Título: Sem Fidel, tensões em Cuba devem se agravar
Autor:
Fonte: Valor Econômico, 21/02/2008, Opinião, p. A18

Sejam quais forem o ritual e o ritmo das mudanças no poder, Cuba não será mais a mesma depois que Fidel Alejandro Castro Ruz, o mais longevo dos governantes, deixou o poder. O regime stalinista cubano, ilhado pela vontade de seus inimigos, em primeiro lugar os Estados Unidos, e pela própria ideologia de seus dirigentes, tem poucas chances de sobrevivência, que lhe era assegurada em grande parte pelo insuperável fascínio que Fidel exercia sobre o povo. Sem ele, tensões insuportáveis, já existentes, se agravarão. A experiência socialista, que virou uma ditadura de Estado, fracassou. Só resta o caminho de uma abertura, a ser encaminhada por um grupo de burocratas que não têm nada do carisma e da popularidade do ditador, que pode nem mesmo ter uma receita para tentar curar as evidentes fragilidades da economia e do regime.

Cuba não está integrada a nenhum bloco econômico depois que perdeu a proteção soviética, em 1989, com a derrocada dos regimes patrocinados por seus tutores ideológicos a partir da queda do Muro de Berlim. Quando a ajuda soviética deixou de existir, a economia cubana encolheu em um terço e só agora começa a se recuperar, em grande parte graças a outro auxílio, o do discípulo Hugo Chávez, presidente da Venezuela. O embargo econômico dos EUA é mortal para a economia da ilha, que tende cada vez mais para o atraso, a escassez de bens essenciais ao consumo e à produção, as atividades clandestinas, a informalidade e o sucateamento geral da infra-estrutura. A igualdade na pobreza é um antídoto poderoso, mas não eterno, a uma situação que, tendo o futuro como medida, é desesperadora. O regime de propriedade e a rígida centralização política funcionaram como complementos ao feroz boicote americano e impediram os líderes cubanos de buscarem explorar parcerias econômicas amplas e regulares, que não dependam da pura e simples solidariedade.
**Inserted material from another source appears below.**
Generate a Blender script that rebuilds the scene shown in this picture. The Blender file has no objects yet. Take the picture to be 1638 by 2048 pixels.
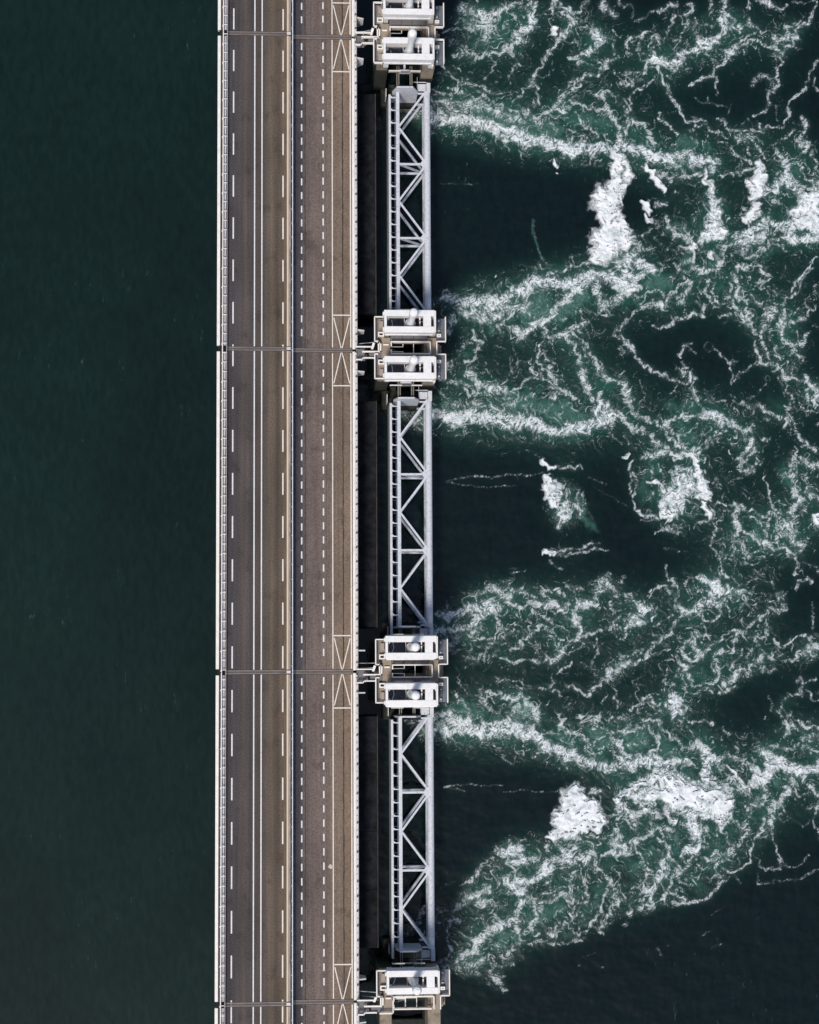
import bpy, bmesh, math, random
import numpy as np
from mathutils import Matrix, Vector

# ------------------------------------------------------------------ camera
SC = bpy.context.scene
COL = SC.collection
PW, PH, F = 1638.0, 2048.0, 3910.0          # photo size and focal length in photo pixels
NAD = (600.0, 1335.0)                       # where the plumb line under the drone falls in the photo
CAM_POS = np.array([11.546, -89.386, 270.93])
_d = np.array([NAD[0] - PW / 2, -(NAD[1] - PH / 2), -F]); _d /= np.linalg.norm(_d)
_Z = -_d
_Y = np.array([math.sin(-1.37e-4), math.cos(-1.37e-4), 0.0]); _Y = _Y - _Z * (_Y @ _Z); _Y /= np.linalg.norm(_Y)
_X = np.cross(_Y, _Z)
CAM_R = np.stack([_X, _Y, _Z])              # camera axes -> world
cam_data = bpy.data.cameras.new('camera')
cam = bpy.data.objects.new('camera', cam_data); COL.objects.link(cam)
cam_data.sensor_fit = 'AUTO'; cam_data.sensor_width = 36.0
cam_data.lens = F / PH * 36.0
cam_data.clip_start = 1.0; cam_data.clip_end = 6000.0
cam.matrix_world = Matrix([[*CAM_R[0], CAM_POS[0]], [*CAM_R[1], CAM_POS[1]], [*CAM_R[2], CAM_POS[2]], [0, 0, 0, 1]])
SC.camera = cam
SC.render.resolution_x = 819; SC.render.resolution_y = 1024

# ------------------------------------------------------------------ light
SUN_EL, SUN_AZ = math.radians(61), math.radians(207)     # azimuth clockwise from +Y (up in the picture): lower left
world = bpy.data.worlds.new('World'); SC.world = world
world.use_nodes = True
wn = world.node_tree; wn.nodes.clear()
_sky = wn.nodes.new('ShaderNodeTexSky'); _sky.sky_type = 'NISHITA'; _sky.sun_disc = False
_sky.sun_elevation = SUN_EL; _sky.sun_rotation = SUN_AZ; _sky.air_density = 1.0; _sky.dust_density = 1.5
_bg = wn.nodes.new('ShaderNodeBackground'); _bg.inputs['Strength'].default_value = 0.105
_wo = wn.nodes.new('ShaderNodeOutputWorld')
wn.links.new(_sky.outputs[0], _bg.inputs[0]); wn.links.new(_bg.outputs[0], _wo.inputs[0])
sl = bpy.data.lights.new('sun', 'SUN'); sl.energy = 3.0; sl.angle = math.radians(11); sl.color = (1.0, 0.945, 0.87)
sun = bpy.data.objects.new('sun', sl); COL.objects.link(sun)
_s = Vector((math.sin(SUN_AZ) * math.cos(SUN_EL), math.cos(SUN_AZ) * math.cos(SUN_EL), math.sin(SUN_EL)))
sun.rotation_euler = _s.to_track_quat('Z', 'Y').to_euler(); sun.location = (0, -60, 120)
vs = SC.view_settings
SC.display_settings.display_device = 'sRGB'
vs.view_transform = 'Standard'; vs.look = 'None'; vs.exposure = 0.0; vs.gamma = 1.0; vs.use_curve_mapping = False
SC.cycles.max_bounces = 6; SC.cycles.diffuse_bounces = 3; SC.cycles.glossy_bounces = 3

WATER = -13.0
def at(u, v, z):
    """world x, y of the point at height z that shows at photo pixel (u, v)"""
    d = CAM_R @ np.array([(u - PW / 2) / F, -(v - PH / 2) / F, -1.0])
    t = (z - CAM_POS[2]) / d[2]
    p = CAM_POS + t * d
    return float(p[0]), float(p[1])
def X(u, z=0.0, v=697.0): return at(u, v, z)[0]
def Yv(v, z=0.0, u=600.0): return at(u, v, z)[1]

# ------------------------------------------------------------------ helpers
class MB:
    def __init__(s): s.v = []; s.f = []; s.sm = []
    def box(s, x0, x1, y0, y1, z0, z1):
        if x0 > x1: x0, x1 = x1, x0
        if y0 > y1: y0, y1 = y1, y0
        if z0 > z1: z0, z1 = z1, z0
        n = len(s.v)
        s.v += [(x0,y0,z0),(x1,y0,z0),(x1,y1,z0),(x0,y1,z0),(x0,y0,z1),(x1,y0,z1),(x1,y1,z1),(x0,y1,z1)]
        s.f += [(n,n+3,n+2,n+1),(n+4,n+5,n+6,n+7),(n,n+1,n+5,n+4),(n+1,n+2,n+6,n+5),(n+2,n+3,n+7,n+6),(n+3,n,n+4,n+7)]
        return s
    def beam(s, p, q, w, h, up=(0,0,1)):
        p = Vector(p); q = Vector(q); d = (q - p).normalized()
        a = d.cross(Vector(up))
        if a.length < 1e-4: a = d.cross(Vector((1,0,0)))
        a.normalize(); b = a.cross(d).normalized()
        a *= w / 2; b *= h / 2; n = len(s.v)
        for c in (p, q):
            s.v += [tuple(c - a - b), tuple(c + a - b), tuple(c + a + b), tuple(c - a + b)]
        s.f += [(n,n+1,n+2,n+3),(n+7,n+6,n+5,n+4)] + [(n+i, n+4+i, n+4+(i+1)%4, n+(i+1)%4) for i in range(4)]
        return s
    def tube(s, p, q, r, k=8, r2=None):
        p = Vector(p); q = Vector(q); d = (q - p).normalized()
        a = d.cross(Vector((0,0,1)))
        if a.length < 1e-3: a = Vector((1,0,0))
        a.normalize(); b = a.cross(d).normalized(); n = len(s.v); r2 = r if r2 is None else r2
        for c, rr in ((p, r), (q, r2)):
            for i in range(k):
                t = 2 * math.pi * i / k
                s.v.append(tuple(c + a * (rr * math.cos(t)) + b * (rr * math.sin(t))))
        s.f += [(n+i, n+k+i, n+k+(i+1)%k, n+(i+1)%k) for i in range(k)]
        s.f += [tuple(n+i for i in range(k)), tuple(n+k+k-1-i for i in range(k))]
        return s
    def lathe(s, x, y, prof, k=24):
        n = len(s.v)
        for z, r in prof:
            for i in range(k):
                t = 2 * math.pi * i / k
                s.v.append((x + r * math.cos(t), y + r * math.sin(t), z))
        for j in range(len(prof) - 1):
            for i in range(k):
                s.f.append((n+j*k+i, n+j*k+(i+1)%k, n+(j+1)*k+(i+1)%k, n+(j+1)*k+i))
        m = len(prof) - 1
        s.f += [tuple(n+k-1-i for i in range(k)), tuple(n+m*k+i for i in range(k))]
        return s
    def prism(s, poly, axis, a, b):
        """poly: 2-d outline; axis 'x','y' or 'z' is the extrusion direction from a to b"""
        n = len(s.v); k = len(poly)
        for c in (a, b):
            for p in poly:
                s.v.append({'x': (c, p[0], p[1]), 'y': (p[0], c, p[1]), 'z': (p[0], p[1], c)}[axis])
        s.f += [(n+i, n+(i+1)%k, n+k+(i+1)%k, n+k+i) for i in range(k)]
        s.f += [tuple(n+k-1-i for i in range(k)), tuple(n+k+i for i in range(k))]
        return s
    def quad(s, x0, x1, y0, y1, z):
        n = len(s.v); s.v += [(x0,y0,z),(x1,y0,z),(x1,y1,z),(x0,y1,z)]; s.f.append((n,n+1,n+2,n+3)); return s
    def mesh(s, name, mat, org=(0,0,0), bevel=0.0, smooth=False):
        me = bpy.data.meshes.new(name)
        me.from_pydata([(x-org[0], y-org[1], z-org[2]) for x, y, z in s.v], [], s.f)
        bm = bmesh.new(); bm.from_mesh(me); bmesh.ops.recalc_face_normals(bm, faces=bm.faces)
        if bevel:
            eds = [e for e in bm.edges if len(e.link_faces) == 2 and e.calc_face_angle(0) > .6]
            bmesh.ops.bevel(bm, geom=eds, offset=bevel, segments=1, affect='EDGES', clamp_overlap=True)
        bm.to_mesh(me); bm.free()
        if smooth:
            me.polygons.foreach_set('use_smooth', [True] * len(me.polygons))
            try: me.set_sharp_from_angle(angle=.7)
            except Exception: pass
        me.materials.append(mat); me.update()
        return me
    def build(s, name, mat, parent=None, org=(0,0,0), loc=(0,0,0), **k):
        o = bpy.data.objects.new(name, s.mesh(name, mat, org, **k)); COL.objects.link(o)
        if parent: o.parent = parent
        o.location = loc
        return o
def put(name, mesh, parent, loc):
    o = bpy.data.objects.new(name, mesh); COL.objects.link(o); o.parent = parent; o.location = loc; return o
def thing(name, label, cat, loc, group=None):
    o = bpy.data.objects.new(name, None); COL.objects.link(o); o.location = loc; o.empty_display_size = .5
    o['label'] = label; o['category'] = cat
    if group: o['group'] = group
    return o
def tag(o, label, cat, group=None):
    o['label'] = label; o['category'] = cat
    if group: o['group'] = group
    return o
def copy_tree(o, loc, label, skip=()):
    c = o.copy(); COL.objects.link(c); c.location = loc; c['label'] = label
    for ch in list(o.children):
        if ch.name.split('.')[0] in skip or ch.get('skipkey') in skip: continue
        d = ch.copy(); COL.objects.link(d); d.parent = c
        for g in list(ch.children):
            e = g.copy(); COL.objects.link(e); e.parent = d
    return c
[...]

O melhor de Cuba, que ajuda a sustentar os desbotados ideais da revolução de 1959, se deu nos campos da educação e da saúde - ambas universais. Essas conquistas, porém, podem se perder se a situação de penúria se agravar ainda mais e há quem aponte que isso já está ocorrendo. Além disso, a volumosa mão-de-obra qualificada que sai das universidades cubanas não encontra emprego à altura, nem oportunidades condizentes com suas habilidades. Os salários cubanos atingem em média 15 dólares mensais e o Estado é praticamente o único empregador, embora a recente abertura limitada para a indústria do turismo tenha criado novas fontes de emprego. Em uma inversão significativa de perspectivas, os empregos disputados por graduados de universidades são os que permitem chegar perto de dólares de turistas, como guias, motoristas de táxi etc. - um enorme desperdício de dinheiro e talentos. Entra na mesma equação a ocupação dos melhores cargos não pela meritocracia, mas pelo grau de fidelidade e posição hierárquica dentro do Partido Comunista.
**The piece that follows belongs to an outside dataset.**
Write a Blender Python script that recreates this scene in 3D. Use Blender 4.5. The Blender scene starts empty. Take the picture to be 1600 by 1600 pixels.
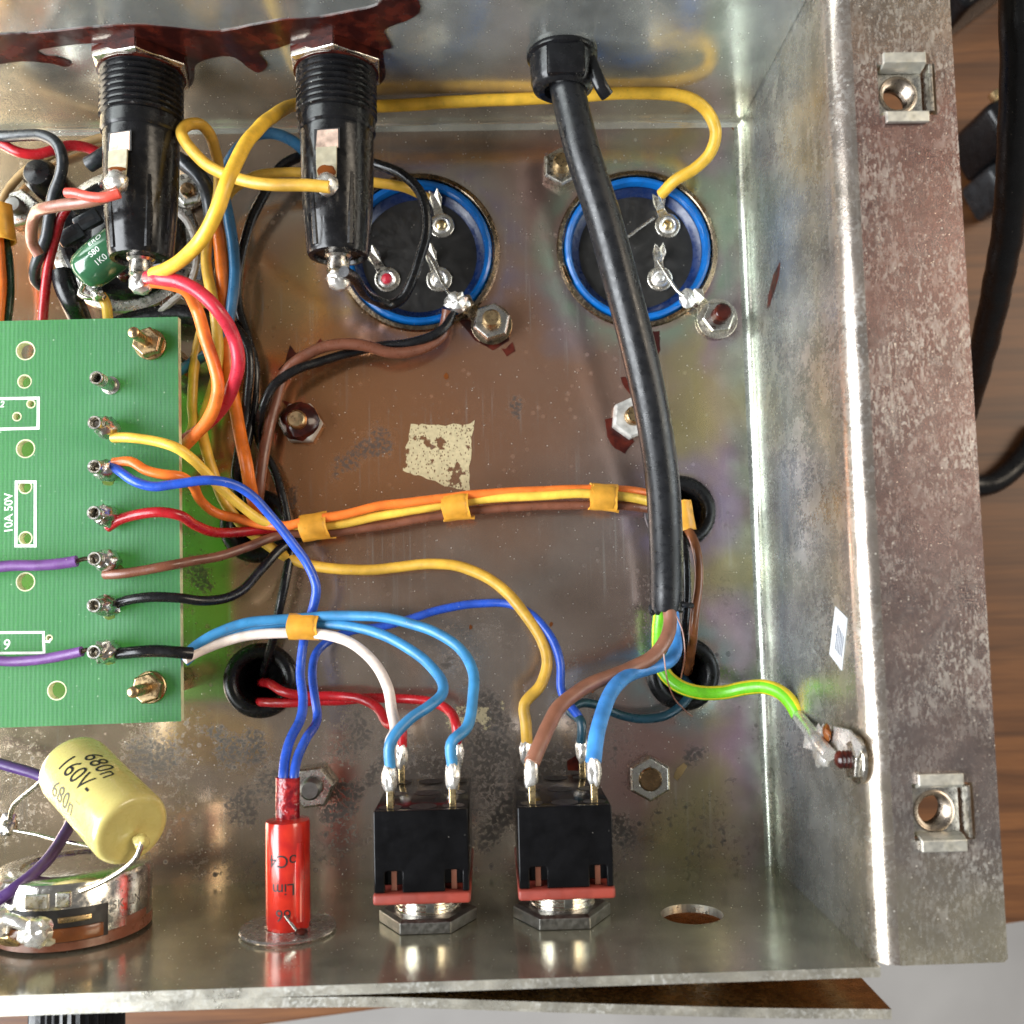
import bpy, bmesh, math, random
from mathutils import Vector, Matrix, Euler, noise
from mathutils.geometry import tessellate_polygon

random.seed(11)
S = 0.001                      # all numbers below are millimetres
sc = bpy.context.scene
COL = sc.collection
PI = math.pi

# ------------------------------------------------------------------ camera
CAM = Vector((-52.076, 52.941, 189.645))
EUL = Euler((0.0782, -0.0216, -0.0237), 'XYZ')
RM = EUL.to_matrix()
FPX = 1550.0
cd = bpy.data.cameras.new('camera')
cam = bpy.data.objects.new('camera', cd)
COL.objects.link(cam)
cam.location = CAM * S
cam.rotation_euler = EUL
cd.sensor_width = 36.0
cd.lens = 36.0 * FPX / 1600.0
cd.clip_start = 0.005
cd.clip_end = 50.0
cd.dof.use_dof = True
cd.dof.focus_distance = 0.170
cd.dof.aperture_fstop = 26.0
sc.camera = cam

# ------------------------------------------------------------------ world
w = bpy.data.worlds.new('World')
sc.world = w
w.use_nodes = True
bg = w.node_tree.nodes['Background']
bg.inputs[0].default_value = (0.74, 0.73, 0.72, 1)
bg.inputs[1].default_value = 0.25


def area(name, loc, target, sx, sy, power, col):
    l = bpy.data.lights.new(name, 'AREA')
    l.shape = 'RECTANGLE'
    l.size = sx
    l.size_y = sy
    l.energy = power
    l.color = col
    o = bpy.data.objects.new(name, l)
    COL.objects.link(o)
    o.location = Vector(loc)
    d = Vector(target) - Vector(loc)
    o.rotation_euler = d.to_track_quat('-Z', 'Y').to_euler()
    return o


area('window_light', (-0.85, -0.06, 0.50), (-0.05, 0.06, 0.0), 0.80, 0.70, 30.0, (0.92, 0.96, 1.0))
area('room_lamp', (0.80, 0.30, 0.70), (-0.05, 0.06, 0.0), 0.5, 0.5, 7.0, (1.0, 0.86, 0.68))

sc.view_settings.view_transform = 'Standard'
sc.view_settings.look = 'None'
sc.view_settings.exposure = 0.0
sc.view_settings.gamma = 1.0
sc.cycles.use_denoising = True
sc.cycles.max_bounces = 7
sc.cycles.glossy_bounces = 4
sc.cycles.diffuse_bounces = 3
sc.cycles.sample_clamp_indirect = 6.0
sc.cycles.caustics_reflective = True
sc.cycles.blur_glossy = 0.3

# ------------------------------------------------------------------ pixel -> chassis millimetres
FLOOR_D = 144.8                # depth of the chassis floor, front wall to rear wall
RIM = 50.0                     # height of the walls


def ray(u, v):
    return RM @ Vector(((u - 800) / FPX, -(v - 800) / FPX, -1.0))


def P(u, v, h=0.0):
    d = ray(u, v)
    return CAM + d * ((h - CAM.z) / d.z)


def PY(u, v, y):
    d = ray(u, v)
    return CAM + d * ((y - CAM.y) / d.y)


def PXX(u, v, x):
    d = ray(u, v)
    return CAM + d * ((x - CAM.x) / d.x)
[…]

Fidel e seu irmão Raúl têm em suas mãos as principais alavancas do poder há quase meio século. A transição para o comando de Raúl deu-se em um esquema que já pressupunha o fim da carreira política de Fidel - um governo de colegiado, composto pela velha e a nova guarda. Foi a mesma solução encontrada quando da morte de Josef Stalin, o todo-poderoso líder soviético, uma forma de tentar impedir a volta a uma ditadura personalista. A saída revelou-se provisória. A disputa de poder sepultou-a e isso é algo que pode igualmente acontecer em Cuba.
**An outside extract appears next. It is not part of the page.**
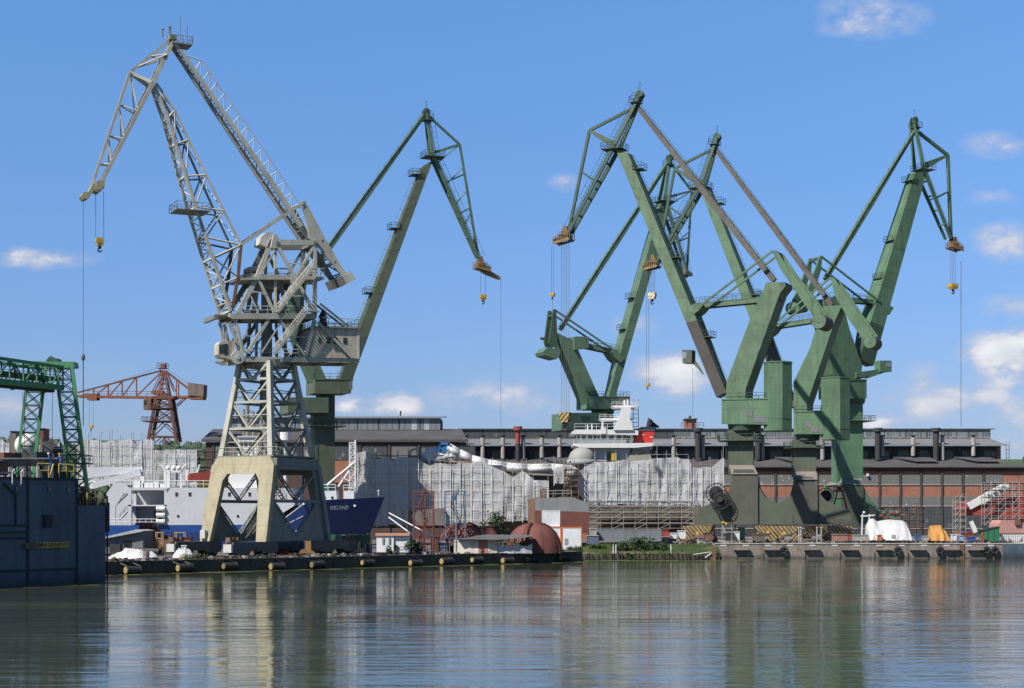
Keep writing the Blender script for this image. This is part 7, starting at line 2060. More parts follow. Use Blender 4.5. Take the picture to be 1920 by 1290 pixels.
t, q = box3('red_bin', 'dark red bin between the two domed sections', 'bin', 908, 935, 988, 1012, 280, 3, M_oxide, M_oxided)
t, q = box3('maroon_box', 'maroon container end left of the first domed section', 'box', 808, 826, 1007, 1034, 285, 3, M_oxided)
def canopy():
    D = 258; t = thing('work_tent', (xx(920, D), D, GZ), 'lean-to work tent with a grey sheet roof and a red and white cloth wall', 'tent')
    m = MB(); m.prism([W(x, y, D)-V(0, 1, 0) for x, y in ((858, 1011), (905, 1003), (1000, 1004), (985, 1008), (930, 1012))], (0, 5, 0)); m.build('roof_sheet', paint('tent_roof', (.16, .16, .165), .8, .2, .5), t)
    c = cloth(851, 932, 1012, 1012, 1040, 1040, D, 4, .35, 18, 10, .2); c2 = c
    mm = bpy.data.materials.new('red_white_cloth'); mm.use_nodes = True; tt = NT(mm.node_tree)
    pos = tt.n('ShaderNodeNewGeometry').outputs['Position']; n1 = tt.noise(tt.scale(pos, (.5, .5, .5)), 1.0, 4, .5); sx = tt.n('ShaderNodeSeparateXYZ', {0: pos}).outputs[0]
    band = tt.m('MULTIPLY', tt.m('GREATER_THAN', sx, xx(897, D)), tt.m('LESS_THAN', sx, xx(915, D)))
    cc = tt.mix(tt.m('MAXIMUM', tt.m('MULTIPLY', band, .85), tt.ramp(n1, .58, .70, 0, .5)), (.60, .55, .48, 1), (.34, .09, .07, 1))
    bs = tt.n('ShaderNodeBsdfPrincipled', {'Base Color': cc, 'Roughness': .85}); tt.n('ShaderNodeOutputMaterial', {'Surface': bs.outputs[0]})
    c.build('cloth_wall', mm, t, smooth=True)
    for x0, x1, y0 in ((933, 966, 1017), (966, 998, 1016)): cloth(x0, x1, y0, y0+3, 1037, 1038, D+.2, x0, .5, 10, 8, 1.3).build('draped_sheet', M_tarp, t, smooth=True)
    m = MB()
    for x in (852, 878, 905, 932, 965, 998): m.beam(V(xx(x, D), D+.5, GZ), V(xx(x, D), D+.5, zz(1008, D)), .14, .14)
    A, B = W(935, 1009, D+.4), W(998, 1008, D+.4); m.beam(A, B, .14, .14); m.beam(A-Z*1.2, B-Z*1.2, .12, .12); zigzag(m, A-Z*1.2, B-Z*1.2, A, B, 10, .05); m.build('truss_frame', M_rusty, t)
canopy()
m = MB(); c = on_quay(1012, 1.6); m.obox(c+Z*.75, V(.85, .3, 0), V(-.1, .3, .05), V(-.15, 0, .75)); single('grey_carton', m, M_conc, 'pale carton leaning at the foot of the lugged dome', 'carton')
m = MB(); c = on_quay(1033, 1.2); m.box(c.x-.4, c.x+.4, c.y, c.y+.7, GZ+.16, GZ+.85); single('white_block', m, M_white, 'small white block on the quay edge near its right end', 'block')
# --- brown hull block and white containers
def hull_block():
    D = 300; t = thing('hull_block', (xx(1050, D), D, GZ), 'large hull block, grey above and rust red below, behind the white containers', 'hull section')
    X0, X1 = xx(1003, D), xx(1104, D)
    m = MB(); m.prism([W(1003, 934, D), W(1072, 932, D), W(1104, 943, D), W(1104, 960, D), W(1003, 957, D)], (0, 9, 0)); m.build('upper_plating', paint('primer_grey', (.20, .205, .21), .75, .15, .4, streak=.3), t)
    m = MB(); m.prism([W(1003, 957, D), W(1104, 960, D), W(1104, 1000, D), W(1003, 1000, D)], (0, 9, 0)); m.build('lower_plating', M_oxide, t)
    m = MB(); m.prism([W(990, 936, D+3), W(1003, 934, D)-V(.02, 0, 0), W(1003, 1000, D)-V(.02, 0, 0), W(990, 1000, D+3)], (0, .3, 0)); m.build('side_plating', M_rusty, t)
    m = MB(); railing(m, [W(991, 935, D+3), W(1003, 933, D), W(1072, 931, D)], 1.1, 1.4, .06); m.build('handrail', M_tube, t)
    m = MB()
    for x in (1020, 1042, 1064, 1086): m.tube(W(x, 930, D+4), W(x, 920-(x % 5), D+4), .08, 4)
    m.box(xx(1013, D), xx(1026, D), D+3, D+5, zz(934, D), zz(916, D)); m.build('top_gear', M_rusty, t)
hull_block()
container('white_container', 'upright white container resting on top of the lower white ones', 1016, 1050, 957, 987, 288, 2.4, M_cwhite, 9)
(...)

Raúl Castro fez tímidas concessões para a abertura, ao estimular críticas ao funcionamento do governo, enquanto acena com mais espaços para a iniciativa privada em pequenos negócios e na propriedade da terra - promessas até agora no papel. Ampliar o grau de liberdade econômica mantendo uma ditadura de partido único é até agora uma façanha só conseguida pelo Partido Comunista Chinês. Cuba é infinitamente menor que a China e não tem uma economia tão diversificada, além de - dado fundamental - estar no calcanhar dos EUA e em sua histórica área de influência. Por isso, o que será Cuba quando Fidel deixar de existir dependerá em muito da atitude do próximo governo americano. Se o poder for conquistado pelos democratas, uma distensão econômica e diplomática poderá ter efeitos benéficos para as reformas em Cuba.